(PROBLEM TO SOLVE)
Only one portion of the data is to be written out: from the line bearing "Write the bpy" through the line bearing "return CAM +". Write it exactly as it appears.

Scene modeling code data:
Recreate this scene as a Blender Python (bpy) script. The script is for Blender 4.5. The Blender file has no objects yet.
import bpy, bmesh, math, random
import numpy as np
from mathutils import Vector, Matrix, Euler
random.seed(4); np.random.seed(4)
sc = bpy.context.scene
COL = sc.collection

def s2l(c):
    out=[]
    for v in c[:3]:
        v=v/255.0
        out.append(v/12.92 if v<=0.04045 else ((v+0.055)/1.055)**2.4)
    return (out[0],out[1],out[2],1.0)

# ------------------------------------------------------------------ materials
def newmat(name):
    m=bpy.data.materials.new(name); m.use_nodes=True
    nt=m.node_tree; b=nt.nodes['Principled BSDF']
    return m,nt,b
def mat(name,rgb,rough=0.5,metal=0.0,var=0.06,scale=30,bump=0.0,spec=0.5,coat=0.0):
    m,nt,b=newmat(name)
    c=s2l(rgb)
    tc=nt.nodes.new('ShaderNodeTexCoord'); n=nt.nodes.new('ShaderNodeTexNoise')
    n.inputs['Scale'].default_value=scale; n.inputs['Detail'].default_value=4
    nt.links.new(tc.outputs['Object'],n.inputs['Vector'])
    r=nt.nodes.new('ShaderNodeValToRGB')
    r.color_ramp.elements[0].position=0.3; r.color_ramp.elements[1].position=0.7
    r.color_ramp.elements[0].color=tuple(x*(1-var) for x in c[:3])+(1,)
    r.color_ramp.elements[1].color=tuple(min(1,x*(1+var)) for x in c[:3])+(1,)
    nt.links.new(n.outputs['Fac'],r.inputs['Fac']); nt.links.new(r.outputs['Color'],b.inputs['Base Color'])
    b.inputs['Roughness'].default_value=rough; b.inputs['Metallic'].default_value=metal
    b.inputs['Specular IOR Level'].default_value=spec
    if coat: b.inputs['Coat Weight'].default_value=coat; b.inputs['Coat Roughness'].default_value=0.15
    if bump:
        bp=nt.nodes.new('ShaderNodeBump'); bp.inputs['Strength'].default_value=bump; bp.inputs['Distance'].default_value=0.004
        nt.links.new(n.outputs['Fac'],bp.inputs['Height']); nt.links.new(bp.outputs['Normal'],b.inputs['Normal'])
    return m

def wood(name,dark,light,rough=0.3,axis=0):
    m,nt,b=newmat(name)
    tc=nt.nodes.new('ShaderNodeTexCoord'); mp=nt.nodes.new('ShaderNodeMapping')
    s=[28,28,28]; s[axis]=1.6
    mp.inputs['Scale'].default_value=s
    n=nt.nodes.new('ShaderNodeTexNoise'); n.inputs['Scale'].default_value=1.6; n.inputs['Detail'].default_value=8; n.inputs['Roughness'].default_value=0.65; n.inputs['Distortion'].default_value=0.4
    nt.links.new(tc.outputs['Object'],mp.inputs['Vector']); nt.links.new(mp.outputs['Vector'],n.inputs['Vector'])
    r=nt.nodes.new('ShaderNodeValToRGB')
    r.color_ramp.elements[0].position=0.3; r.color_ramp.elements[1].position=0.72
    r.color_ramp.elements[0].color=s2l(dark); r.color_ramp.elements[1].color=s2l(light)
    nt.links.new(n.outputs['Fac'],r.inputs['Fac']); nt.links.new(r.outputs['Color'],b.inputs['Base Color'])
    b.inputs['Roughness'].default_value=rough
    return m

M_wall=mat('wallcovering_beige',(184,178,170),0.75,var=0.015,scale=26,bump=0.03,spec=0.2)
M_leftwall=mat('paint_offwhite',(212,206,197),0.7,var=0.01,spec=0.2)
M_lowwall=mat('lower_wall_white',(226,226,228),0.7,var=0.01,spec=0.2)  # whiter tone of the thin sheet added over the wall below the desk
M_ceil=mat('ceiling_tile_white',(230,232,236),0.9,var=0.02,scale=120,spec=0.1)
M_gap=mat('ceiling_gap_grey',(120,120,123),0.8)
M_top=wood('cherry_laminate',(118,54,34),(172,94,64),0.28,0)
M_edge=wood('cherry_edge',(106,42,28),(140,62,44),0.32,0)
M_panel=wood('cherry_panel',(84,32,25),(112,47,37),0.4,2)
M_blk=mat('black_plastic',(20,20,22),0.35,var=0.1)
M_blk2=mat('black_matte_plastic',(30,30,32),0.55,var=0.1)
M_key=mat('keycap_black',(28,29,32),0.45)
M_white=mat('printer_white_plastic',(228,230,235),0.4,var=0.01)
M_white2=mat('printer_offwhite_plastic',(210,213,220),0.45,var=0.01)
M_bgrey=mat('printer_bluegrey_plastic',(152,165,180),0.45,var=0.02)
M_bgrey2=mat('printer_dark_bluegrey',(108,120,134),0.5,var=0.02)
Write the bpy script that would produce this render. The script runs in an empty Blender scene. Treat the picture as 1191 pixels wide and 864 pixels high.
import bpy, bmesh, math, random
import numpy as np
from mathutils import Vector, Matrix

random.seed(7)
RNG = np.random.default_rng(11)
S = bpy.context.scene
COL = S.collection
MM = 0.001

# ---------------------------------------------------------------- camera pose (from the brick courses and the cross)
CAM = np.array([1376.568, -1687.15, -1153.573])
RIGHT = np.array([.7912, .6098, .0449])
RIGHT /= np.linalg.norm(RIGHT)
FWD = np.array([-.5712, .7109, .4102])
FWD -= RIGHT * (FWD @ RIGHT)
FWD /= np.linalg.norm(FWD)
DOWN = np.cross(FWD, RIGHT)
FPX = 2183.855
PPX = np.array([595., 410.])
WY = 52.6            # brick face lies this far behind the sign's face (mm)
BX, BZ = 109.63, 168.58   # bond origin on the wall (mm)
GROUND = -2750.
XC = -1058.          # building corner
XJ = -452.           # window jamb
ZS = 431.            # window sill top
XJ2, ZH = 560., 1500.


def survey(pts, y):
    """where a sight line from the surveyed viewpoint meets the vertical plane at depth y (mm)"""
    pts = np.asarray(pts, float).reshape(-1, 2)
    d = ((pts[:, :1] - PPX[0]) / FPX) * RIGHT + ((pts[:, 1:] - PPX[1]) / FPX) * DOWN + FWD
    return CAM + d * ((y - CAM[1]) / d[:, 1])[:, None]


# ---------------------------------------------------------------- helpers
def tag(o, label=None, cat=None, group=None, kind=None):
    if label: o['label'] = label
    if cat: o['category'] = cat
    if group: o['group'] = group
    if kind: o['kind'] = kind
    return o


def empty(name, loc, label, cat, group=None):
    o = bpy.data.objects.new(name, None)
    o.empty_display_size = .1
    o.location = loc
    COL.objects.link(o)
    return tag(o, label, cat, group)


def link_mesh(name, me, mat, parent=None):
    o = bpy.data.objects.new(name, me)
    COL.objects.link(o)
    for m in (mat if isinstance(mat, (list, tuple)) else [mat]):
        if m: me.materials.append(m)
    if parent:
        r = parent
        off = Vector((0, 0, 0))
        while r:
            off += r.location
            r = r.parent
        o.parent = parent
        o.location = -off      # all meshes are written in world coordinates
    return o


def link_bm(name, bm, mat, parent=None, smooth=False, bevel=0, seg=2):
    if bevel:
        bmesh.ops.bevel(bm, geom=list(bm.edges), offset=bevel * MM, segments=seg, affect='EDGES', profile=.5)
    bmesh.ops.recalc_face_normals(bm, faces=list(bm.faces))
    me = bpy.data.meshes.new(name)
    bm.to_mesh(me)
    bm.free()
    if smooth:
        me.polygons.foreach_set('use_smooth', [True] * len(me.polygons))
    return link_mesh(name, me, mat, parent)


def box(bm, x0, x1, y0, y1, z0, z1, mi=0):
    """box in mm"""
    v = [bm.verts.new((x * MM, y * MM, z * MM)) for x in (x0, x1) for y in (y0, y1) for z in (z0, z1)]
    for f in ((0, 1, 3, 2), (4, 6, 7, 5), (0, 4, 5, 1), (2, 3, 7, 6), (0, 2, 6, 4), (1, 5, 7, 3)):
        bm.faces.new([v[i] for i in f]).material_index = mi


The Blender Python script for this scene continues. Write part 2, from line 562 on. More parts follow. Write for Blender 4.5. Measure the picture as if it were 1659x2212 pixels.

(ANSWER TO THIS EXERCISE)
Write the bpy script that would produce this render. The script runs in an empty Blender scene. Treat the picture as 1191 pixels wide and 864 pixels high.
import bpy, bmesh, math, random
import numpy as np
from mathutils import Vector, Matrix

random.seed(7)
RNG = np.random.default_rng(11)
S = bpy.context.scene
COL = S.collection
MM = 0.001

# ---------------------------------------------------------------- camera pose (from the brick courses and the cross)
CAM = np.array([1376.568, -1687.15, -1153.573])
RIGHT = np.array([.7912, .6098, .0449])
RIGHT /= np.linalg.norm(RIGHT)
FWD = np.array([-.5712, .7109, .4102])
FWD -= RIGHT * (FWD @ RIGHT)
FWD /= np.linalg.norm(FWD)
DOWN = np.cross(FWD, RIGHT)
FPX = 2183.855
PPX = np.array([595., 410.])
WY = 52.6            # brick face lies this far behind the sign's face (mm)
BX, BZ = 109.63, 168.58   # bond origin on the wall (mm)
GROUND = -2750.
XC = -1058.          # building corner
XJ = -452.           # window jamb
ZS = 431.            # window sill top
XJ2, ZH = 560., 1500.


def survey(pts, y):
    """where a sight line from the surveyed viewpoint meets the vertical plane at depth y (mm)"""
    pts = np.asarray(pts, float).reshape(-1, 2)
    d = ((pts[:, :1] - PPX[0]) / FPX) * RIGHT + ((pts[:, 1:] - PPX[1]) / FPX) * DOWN + FWD
    return CAM + d * ((y - CAM[1]) / d[:, 1])[:, None]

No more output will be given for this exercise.